For the next 2 years I struggled with what I really wanted to do with my life. Every semester I went back and forth, back and forth... Do I work on my teaching degree or stick with the whole Behavioral Science thing. I finally went with the Behavioral Science thing because it would be the easiest degree for me to get(and Sean was insistant that I hurry through school so that we could get away from family, friends, etc).... In the Spring of 2005 I ended up graduating with a Bachelor's of Science degree in Behavioral Science with an emphasis in Social Work. Yay me!

Within a year of graduating my life was at an all time low. My marriage of  3 years was basically beyond repair (we won't get into all the horrible details of it) and my dad suddenly passed away. I was super depressed and really struggling! After my divorce was finalized I started counseling and while I found that my counselor was not helpful whatsoever I found that my education really was. I slowly was able to pick myself up (with help of family, friends, etc.) and start feeling better.
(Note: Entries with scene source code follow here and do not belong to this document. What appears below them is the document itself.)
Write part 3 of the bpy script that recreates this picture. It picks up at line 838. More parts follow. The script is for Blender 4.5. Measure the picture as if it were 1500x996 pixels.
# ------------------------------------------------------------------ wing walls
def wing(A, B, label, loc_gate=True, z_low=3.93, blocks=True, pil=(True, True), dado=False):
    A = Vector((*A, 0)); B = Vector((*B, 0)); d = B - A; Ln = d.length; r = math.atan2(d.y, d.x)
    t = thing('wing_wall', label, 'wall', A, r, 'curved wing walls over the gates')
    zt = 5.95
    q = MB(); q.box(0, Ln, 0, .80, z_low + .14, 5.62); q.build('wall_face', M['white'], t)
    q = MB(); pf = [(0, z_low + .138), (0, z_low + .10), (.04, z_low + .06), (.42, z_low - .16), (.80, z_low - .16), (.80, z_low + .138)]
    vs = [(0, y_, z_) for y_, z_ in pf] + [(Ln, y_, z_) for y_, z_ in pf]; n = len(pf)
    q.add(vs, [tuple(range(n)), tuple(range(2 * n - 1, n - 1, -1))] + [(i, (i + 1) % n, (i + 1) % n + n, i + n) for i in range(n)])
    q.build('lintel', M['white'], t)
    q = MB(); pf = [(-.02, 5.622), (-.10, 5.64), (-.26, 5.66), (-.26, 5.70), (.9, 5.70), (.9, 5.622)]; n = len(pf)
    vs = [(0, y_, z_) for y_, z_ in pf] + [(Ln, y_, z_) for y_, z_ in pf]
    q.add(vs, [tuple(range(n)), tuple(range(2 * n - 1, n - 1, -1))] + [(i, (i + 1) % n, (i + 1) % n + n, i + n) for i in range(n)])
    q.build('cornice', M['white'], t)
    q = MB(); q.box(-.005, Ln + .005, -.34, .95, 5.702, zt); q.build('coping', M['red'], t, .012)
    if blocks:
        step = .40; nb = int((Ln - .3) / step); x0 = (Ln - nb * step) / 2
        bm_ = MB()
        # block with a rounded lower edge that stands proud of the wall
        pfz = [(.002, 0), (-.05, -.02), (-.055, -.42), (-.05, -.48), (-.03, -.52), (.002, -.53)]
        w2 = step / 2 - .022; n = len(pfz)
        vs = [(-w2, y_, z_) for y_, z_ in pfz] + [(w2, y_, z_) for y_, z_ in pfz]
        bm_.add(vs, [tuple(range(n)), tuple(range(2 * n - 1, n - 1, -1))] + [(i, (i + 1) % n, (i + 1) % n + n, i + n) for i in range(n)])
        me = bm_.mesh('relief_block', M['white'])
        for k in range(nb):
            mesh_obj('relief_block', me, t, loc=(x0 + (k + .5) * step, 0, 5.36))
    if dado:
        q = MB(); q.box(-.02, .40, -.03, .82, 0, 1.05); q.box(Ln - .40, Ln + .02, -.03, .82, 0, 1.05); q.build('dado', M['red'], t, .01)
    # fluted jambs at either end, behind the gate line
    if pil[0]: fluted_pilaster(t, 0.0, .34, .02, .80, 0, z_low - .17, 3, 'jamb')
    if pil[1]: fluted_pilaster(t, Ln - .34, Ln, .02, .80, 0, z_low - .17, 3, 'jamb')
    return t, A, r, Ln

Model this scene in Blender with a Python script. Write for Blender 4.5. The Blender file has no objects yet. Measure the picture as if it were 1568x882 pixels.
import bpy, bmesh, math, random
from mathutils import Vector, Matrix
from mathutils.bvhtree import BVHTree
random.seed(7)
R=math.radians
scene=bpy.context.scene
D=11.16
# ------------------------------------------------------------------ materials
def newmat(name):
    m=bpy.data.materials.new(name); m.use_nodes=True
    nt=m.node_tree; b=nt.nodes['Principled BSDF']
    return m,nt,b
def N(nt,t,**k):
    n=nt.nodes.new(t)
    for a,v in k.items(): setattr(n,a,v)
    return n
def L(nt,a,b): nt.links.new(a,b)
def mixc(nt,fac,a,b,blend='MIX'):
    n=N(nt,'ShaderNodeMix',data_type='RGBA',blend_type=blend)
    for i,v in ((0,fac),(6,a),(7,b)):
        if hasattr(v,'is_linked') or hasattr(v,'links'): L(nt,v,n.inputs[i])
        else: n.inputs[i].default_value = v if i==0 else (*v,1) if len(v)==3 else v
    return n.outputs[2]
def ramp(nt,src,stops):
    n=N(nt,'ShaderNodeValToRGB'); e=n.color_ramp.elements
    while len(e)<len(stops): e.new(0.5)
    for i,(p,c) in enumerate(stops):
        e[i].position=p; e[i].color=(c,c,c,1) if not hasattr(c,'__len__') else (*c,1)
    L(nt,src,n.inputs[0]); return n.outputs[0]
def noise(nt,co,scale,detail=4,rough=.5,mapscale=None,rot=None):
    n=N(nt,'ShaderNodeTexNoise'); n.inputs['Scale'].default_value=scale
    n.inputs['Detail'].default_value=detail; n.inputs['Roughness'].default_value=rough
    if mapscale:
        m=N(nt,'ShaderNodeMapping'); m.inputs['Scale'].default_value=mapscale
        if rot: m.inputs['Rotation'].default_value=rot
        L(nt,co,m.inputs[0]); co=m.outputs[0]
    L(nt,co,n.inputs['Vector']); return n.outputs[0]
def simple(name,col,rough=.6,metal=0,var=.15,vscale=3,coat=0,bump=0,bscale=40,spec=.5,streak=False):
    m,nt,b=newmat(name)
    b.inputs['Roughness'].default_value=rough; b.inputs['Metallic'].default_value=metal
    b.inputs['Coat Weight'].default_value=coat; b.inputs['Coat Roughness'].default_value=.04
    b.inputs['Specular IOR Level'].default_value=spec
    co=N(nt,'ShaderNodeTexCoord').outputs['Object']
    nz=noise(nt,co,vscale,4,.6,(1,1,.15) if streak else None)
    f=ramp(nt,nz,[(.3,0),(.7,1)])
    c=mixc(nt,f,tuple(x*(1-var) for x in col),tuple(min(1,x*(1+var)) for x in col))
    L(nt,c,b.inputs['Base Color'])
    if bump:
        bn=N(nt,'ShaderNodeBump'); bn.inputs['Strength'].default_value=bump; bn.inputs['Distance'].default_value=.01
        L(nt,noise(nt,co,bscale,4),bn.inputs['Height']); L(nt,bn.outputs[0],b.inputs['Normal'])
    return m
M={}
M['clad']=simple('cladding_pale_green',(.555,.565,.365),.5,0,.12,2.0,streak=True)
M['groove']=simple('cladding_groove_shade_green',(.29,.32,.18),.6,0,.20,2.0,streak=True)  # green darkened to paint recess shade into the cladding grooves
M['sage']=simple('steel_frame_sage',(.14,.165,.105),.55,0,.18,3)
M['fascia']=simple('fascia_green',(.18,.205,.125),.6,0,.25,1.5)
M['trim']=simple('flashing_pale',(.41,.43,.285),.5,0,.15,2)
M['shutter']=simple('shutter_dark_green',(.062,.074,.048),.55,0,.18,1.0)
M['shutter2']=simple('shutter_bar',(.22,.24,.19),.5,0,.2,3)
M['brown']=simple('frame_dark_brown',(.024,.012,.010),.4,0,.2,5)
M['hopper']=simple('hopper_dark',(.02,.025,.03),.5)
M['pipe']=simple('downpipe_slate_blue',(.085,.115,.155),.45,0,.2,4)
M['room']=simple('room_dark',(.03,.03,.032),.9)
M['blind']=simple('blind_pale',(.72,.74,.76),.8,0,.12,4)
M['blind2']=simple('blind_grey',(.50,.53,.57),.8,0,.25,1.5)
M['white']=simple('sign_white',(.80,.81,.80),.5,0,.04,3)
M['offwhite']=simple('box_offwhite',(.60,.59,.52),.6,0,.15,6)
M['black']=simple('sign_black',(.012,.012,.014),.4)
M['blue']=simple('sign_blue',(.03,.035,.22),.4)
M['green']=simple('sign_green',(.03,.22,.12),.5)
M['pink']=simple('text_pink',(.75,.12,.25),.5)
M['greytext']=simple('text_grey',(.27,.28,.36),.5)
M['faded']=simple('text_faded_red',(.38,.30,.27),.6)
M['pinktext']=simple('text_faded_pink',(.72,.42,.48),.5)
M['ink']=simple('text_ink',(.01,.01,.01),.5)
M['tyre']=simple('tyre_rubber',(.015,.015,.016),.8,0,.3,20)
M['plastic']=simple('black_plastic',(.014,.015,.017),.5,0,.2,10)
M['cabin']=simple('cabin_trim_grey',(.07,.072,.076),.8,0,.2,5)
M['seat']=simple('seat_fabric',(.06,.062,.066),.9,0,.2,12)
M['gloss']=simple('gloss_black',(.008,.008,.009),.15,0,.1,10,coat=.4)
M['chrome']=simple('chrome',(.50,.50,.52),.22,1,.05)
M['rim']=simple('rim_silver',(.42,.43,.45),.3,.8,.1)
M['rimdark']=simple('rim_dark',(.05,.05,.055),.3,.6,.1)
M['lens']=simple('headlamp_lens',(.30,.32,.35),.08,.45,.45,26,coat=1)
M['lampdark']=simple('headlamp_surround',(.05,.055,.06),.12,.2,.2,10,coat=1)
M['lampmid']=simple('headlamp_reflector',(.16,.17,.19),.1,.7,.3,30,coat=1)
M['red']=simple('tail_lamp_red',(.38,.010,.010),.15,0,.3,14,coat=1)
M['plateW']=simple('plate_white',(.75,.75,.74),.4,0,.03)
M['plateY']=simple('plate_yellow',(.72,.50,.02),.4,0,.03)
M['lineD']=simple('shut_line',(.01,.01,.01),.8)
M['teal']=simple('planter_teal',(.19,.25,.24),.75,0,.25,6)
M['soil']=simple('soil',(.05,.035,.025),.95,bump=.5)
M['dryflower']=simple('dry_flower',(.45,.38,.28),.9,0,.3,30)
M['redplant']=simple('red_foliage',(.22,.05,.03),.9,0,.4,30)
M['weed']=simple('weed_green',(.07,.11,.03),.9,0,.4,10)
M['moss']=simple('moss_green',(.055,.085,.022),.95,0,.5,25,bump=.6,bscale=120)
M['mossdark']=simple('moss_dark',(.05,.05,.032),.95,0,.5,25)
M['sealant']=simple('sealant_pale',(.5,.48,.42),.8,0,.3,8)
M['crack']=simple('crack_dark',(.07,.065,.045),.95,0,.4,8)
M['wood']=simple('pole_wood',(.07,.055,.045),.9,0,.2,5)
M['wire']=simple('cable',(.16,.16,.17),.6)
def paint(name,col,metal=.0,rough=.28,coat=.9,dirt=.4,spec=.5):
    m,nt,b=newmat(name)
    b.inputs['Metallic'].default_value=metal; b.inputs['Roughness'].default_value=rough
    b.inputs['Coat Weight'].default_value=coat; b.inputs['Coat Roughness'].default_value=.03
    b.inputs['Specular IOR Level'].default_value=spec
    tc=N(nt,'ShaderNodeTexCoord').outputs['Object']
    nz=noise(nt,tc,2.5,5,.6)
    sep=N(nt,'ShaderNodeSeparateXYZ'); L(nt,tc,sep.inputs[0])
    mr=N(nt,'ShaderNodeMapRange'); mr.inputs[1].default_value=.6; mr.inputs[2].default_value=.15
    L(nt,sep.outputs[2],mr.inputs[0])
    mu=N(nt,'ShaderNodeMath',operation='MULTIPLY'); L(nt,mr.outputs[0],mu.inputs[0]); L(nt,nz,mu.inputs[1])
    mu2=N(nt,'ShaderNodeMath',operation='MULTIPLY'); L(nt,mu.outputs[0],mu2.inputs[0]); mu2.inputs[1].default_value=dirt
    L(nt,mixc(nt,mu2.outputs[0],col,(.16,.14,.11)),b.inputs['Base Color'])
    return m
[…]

Yes I still have days where I struggle but I am thankful for my degree even though I quickly realized it was not what I wanted to do professionally.

Fast forward a few years (I think during the Spring of 2008 or 2009) I had a random dream about going back to school and working on my Education degree. In this dream I was going to school at SUU (Southern Utah University) and I woke up excited. I knew nothing of the campus but knew this was where I wanted to go. I dragged my sister Whitney down there for a tour and instantly fell in love with the campus. A few months later on our way down to Vegas for a concert we stopped in there again and took our sister Cori around and showed her everything... (I instantly bonded with the Bell Tower)...
 Of course life once again went on and my dream was soon forgotten... I stayed working at UVU and eventually met Eric, got married, moved back East, moved back to Utah... and that was when everything hit me once again. We had been living in a camper trailer in my mom's side yard for about 4 months and every place we went to look into moving to fell through. I was getting discouraged and randomly one night I started talking to Eric about making a random move to Cedar City, Utah and looking into school. He went along with my crazy idea and within a few weeks we were able to find a place to live, get admitted for school and start the Summer semester.

Here I am a year later and I am so thankful that I did come down to school here. During that summer I took a Western Civilization class where I was introduced to Ancient Greek history. We unfortunately were only able to brush the top of it but I was hooked. During the fall semester I was able to take the Ancient Greek history class and I knew without a doubt that this was the thing I was supposed to find. This fall I am looking forward to taking Ancient Greek as a language and learning all I can about this amazing civilization.

While my life has definitely taken some interesting twists and turns over the past 15 years since graduating from high school I finally feel like I am on the right path and ready to move forward with the life I have always wanted to have. I am extremely grateful to my husband who is along for the ride!